# [Exercise directions]
Take the lines from the beginning of the data below through the line holding "bg.inputs[1].default_value = 0.035" and return exactly those.

# [Source data]
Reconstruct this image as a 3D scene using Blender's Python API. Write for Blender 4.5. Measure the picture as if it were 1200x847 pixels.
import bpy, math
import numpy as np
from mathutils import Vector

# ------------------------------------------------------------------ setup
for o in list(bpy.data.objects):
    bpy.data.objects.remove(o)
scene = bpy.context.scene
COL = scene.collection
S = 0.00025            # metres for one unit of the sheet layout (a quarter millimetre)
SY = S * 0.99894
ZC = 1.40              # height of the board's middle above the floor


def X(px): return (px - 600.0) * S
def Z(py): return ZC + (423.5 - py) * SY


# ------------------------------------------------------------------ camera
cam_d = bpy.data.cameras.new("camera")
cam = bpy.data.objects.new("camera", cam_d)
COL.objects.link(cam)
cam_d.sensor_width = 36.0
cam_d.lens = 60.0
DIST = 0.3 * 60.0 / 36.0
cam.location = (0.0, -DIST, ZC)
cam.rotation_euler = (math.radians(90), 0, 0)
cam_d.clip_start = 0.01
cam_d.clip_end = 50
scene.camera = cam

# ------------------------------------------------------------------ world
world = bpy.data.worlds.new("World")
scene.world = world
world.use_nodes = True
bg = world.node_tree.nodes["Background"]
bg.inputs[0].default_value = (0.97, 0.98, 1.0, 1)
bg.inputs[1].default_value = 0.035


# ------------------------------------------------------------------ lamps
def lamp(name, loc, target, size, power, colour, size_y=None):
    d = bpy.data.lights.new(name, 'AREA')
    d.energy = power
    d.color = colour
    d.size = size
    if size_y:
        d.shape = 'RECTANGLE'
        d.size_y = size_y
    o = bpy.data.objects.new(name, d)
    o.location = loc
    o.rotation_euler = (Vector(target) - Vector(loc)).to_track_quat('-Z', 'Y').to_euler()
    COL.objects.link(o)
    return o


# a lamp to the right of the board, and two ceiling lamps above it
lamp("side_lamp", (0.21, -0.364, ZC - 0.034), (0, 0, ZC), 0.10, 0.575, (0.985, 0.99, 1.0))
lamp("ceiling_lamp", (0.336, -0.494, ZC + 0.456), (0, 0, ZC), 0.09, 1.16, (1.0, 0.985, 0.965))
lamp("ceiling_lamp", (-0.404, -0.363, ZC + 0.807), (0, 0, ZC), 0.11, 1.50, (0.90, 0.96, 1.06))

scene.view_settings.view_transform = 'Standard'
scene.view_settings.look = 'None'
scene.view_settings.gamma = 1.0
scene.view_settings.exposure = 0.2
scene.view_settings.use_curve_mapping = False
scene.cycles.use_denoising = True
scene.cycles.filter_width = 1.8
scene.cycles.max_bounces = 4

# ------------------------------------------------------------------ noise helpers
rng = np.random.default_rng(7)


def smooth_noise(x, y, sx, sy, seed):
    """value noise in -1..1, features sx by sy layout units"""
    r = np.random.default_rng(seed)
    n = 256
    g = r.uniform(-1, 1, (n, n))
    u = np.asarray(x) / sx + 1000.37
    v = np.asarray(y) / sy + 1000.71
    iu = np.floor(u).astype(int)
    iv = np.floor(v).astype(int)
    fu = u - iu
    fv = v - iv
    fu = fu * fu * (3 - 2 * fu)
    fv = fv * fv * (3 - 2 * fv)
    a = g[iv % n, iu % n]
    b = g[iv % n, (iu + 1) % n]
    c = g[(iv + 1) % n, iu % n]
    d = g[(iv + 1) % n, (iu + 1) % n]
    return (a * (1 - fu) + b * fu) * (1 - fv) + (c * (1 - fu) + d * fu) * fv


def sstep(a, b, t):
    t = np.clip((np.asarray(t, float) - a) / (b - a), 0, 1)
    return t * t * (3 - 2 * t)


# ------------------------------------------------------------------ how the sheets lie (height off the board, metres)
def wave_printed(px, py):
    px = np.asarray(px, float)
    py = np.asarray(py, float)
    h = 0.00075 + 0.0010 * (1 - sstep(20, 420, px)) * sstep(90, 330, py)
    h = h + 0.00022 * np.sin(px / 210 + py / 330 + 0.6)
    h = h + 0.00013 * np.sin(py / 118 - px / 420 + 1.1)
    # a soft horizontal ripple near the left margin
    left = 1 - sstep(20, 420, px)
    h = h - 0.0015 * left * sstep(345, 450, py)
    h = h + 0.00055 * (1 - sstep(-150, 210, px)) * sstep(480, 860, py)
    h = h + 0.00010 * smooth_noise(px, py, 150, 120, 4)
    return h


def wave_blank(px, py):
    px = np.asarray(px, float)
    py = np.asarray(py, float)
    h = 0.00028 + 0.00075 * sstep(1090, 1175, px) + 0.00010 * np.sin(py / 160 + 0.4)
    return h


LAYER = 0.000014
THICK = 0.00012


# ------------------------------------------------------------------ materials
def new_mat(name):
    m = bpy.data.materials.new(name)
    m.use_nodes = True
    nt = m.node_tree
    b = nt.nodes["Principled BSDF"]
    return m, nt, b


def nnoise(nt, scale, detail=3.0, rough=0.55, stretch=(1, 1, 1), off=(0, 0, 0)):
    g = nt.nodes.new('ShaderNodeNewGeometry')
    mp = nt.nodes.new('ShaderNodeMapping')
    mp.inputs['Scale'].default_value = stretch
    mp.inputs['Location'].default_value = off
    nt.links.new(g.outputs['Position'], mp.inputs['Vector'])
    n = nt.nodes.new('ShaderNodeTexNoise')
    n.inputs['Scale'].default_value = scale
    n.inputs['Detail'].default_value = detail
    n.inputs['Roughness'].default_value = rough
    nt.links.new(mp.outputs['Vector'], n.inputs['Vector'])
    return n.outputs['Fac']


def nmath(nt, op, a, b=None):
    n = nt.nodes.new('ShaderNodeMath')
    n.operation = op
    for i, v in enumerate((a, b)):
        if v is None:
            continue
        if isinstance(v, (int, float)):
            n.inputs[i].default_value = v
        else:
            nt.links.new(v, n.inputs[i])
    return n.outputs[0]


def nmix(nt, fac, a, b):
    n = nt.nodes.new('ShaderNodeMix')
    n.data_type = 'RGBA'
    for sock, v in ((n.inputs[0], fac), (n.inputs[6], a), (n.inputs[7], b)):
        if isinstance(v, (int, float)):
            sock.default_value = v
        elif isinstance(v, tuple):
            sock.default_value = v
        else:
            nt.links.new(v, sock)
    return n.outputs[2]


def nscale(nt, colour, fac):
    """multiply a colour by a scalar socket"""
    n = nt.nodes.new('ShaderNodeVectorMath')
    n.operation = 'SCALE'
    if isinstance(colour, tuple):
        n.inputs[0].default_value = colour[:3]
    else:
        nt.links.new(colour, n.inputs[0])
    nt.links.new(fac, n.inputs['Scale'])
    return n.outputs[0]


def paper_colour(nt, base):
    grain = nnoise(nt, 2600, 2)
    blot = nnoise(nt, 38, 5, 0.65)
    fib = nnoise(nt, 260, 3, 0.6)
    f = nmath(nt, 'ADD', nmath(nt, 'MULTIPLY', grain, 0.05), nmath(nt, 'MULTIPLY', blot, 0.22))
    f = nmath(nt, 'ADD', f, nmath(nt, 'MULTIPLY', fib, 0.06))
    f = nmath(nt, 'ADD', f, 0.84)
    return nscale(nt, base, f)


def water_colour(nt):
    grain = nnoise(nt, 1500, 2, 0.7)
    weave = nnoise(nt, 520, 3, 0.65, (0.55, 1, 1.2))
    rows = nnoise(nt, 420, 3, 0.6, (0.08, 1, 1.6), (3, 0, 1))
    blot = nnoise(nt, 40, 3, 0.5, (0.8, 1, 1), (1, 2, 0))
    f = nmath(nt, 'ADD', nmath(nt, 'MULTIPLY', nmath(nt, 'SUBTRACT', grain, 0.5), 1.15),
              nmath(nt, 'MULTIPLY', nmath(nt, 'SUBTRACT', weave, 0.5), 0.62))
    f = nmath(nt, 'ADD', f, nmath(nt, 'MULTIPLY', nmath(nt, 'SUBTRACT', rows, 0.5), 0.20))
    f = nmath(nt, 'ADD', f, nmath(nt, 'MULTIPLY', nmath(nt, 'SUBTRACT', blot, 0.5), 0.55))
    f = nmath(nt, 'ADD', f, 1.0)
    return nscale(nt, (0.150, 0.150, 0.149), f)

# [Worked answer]
Reconstruct this image as a 3D scene using Blender's Python API. Write for Blender 4.5. Measure the picture as if it were 1200x847 pixels.
import bpy, math
import numpy as np
from mathutils import Vector

# ------------------------------------------------------------------ setup
for o in list(bpy.data.objects):
    bpy.data.objects.remove(o)
scene = bpy.context.scene
COL = scene.collection
S = 0.00025            # metres for one unit of the sheet layout (a quarter millimetre)
SY = S * 0.99894
ZC = 1.40              # height of the board's middle above the floor


def X(px): return (px - 600.0) * S
def Z(py): return ZC + (423.5 - py) * SY


# ------------------------------------------------------------------ camera
cam_d = bpy.data.cameras.new("camera")
cam = bpy.data.objects.new("camera", cam_d)
COL.objects.link(cam)
cam_d.sensor_width = 36.0
cam_d.lens = 60.0
DIST = 0.3 * 60.0 / 36.0
cam.location = (0.0, -DIST, ZC)
cam.rotation_euler = (math.radians(90), 0, 0)
cam_d.clip_start = 0.01
cam_d.clip_end = 50
scene.camera = cam

# ------------------------------------------------------------------ world
world = bpy.data.worlds.new("World")
scene.world = world
world.use_nodes = True
bg = world.node_tree.nodes["Background"]
bg.inputs[0].default_value = (0.97, 0.98, 1.0, 1)
bg.inputs[1].default_value = 0.035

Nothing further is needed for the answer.